Goal ::
Beginning at the first line of the data, print each line exactly, stopping after the line that contains "cd.dof.use_dof = True;".

Stored data ::
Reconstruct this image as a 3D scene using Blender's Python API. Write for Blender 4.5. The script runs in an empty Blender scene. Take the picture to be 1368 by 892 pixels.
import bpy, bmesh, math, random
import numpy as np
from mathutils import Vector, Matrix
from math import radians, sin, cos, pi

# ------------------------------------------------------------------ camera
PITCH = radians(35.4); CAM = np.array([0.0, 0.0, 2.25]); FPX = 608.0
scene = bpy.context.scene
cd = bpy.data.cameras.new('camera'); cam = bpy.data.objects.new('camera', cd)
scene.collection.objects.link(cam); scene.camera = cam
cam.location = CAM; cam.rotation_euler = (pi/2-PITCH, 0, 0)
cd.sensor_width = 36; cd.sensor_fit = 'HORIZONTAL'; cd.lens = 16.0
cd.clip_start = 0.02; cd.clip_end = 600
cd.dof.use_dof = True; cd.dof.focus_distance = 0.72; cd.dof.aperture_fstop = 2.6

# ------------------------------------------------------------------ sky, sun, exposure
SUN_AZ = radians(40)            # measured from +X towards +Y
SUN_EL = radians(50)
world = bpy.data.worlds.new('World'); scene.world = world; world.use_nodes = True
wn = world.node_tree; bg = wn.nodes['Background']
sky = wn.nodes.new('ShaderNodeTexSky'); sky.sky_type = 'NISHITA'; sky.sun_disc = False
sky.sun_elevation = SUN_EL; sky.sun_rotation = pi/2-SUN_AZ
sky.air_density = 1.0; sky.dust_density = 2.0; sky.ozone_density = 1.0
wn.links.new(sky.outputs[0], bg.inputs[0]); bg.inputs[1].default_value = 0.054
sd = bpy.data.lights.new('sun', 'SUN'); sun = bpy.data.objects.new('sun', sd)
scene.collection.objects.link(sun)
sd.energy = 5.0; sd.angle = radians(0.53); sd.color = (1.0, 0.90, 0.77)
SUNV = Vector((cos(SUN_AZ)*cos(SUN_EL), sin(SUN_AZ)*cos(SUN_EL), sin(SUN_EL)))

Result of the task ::
Reconstruct this image as a 3D scene using Blender's Python API. Write for Blender 4.5. The script runs in an empty Blender scene. Take the picture to be 1368 by 892 pixels.
import bpy, bmesh, math, random
import numpy as np
from mathutils import Vector, Matrix
from math import radians, sin, cos, pi

# ------------------------------------------------------------------ camera
PITCH = radians(35.4); CAM = np.array([0.0, 0.0, 2.25]); FPX = 608.0
scene = bpy.context.scene
cd = bpy.data.cameras.new('camera'); cam = bpy.data.objects.new('camera', cd)
scene.collection.objects.link(cam); scene.camera = cam
cam.location = CAM; cam.rotation_euler = (pi/2-PITCH, 0, 0)
cd.sensor_width = 36; cd.sensor_fit = 'HORIZONTAL'; cd.lens = 16.0
cd.clip_start = 0.02; cd.clip_end = 600
cd.dof.use_dof = True; cd.dof.focus_distance = 0.72; cd.dof.aperture_fstop = 2.6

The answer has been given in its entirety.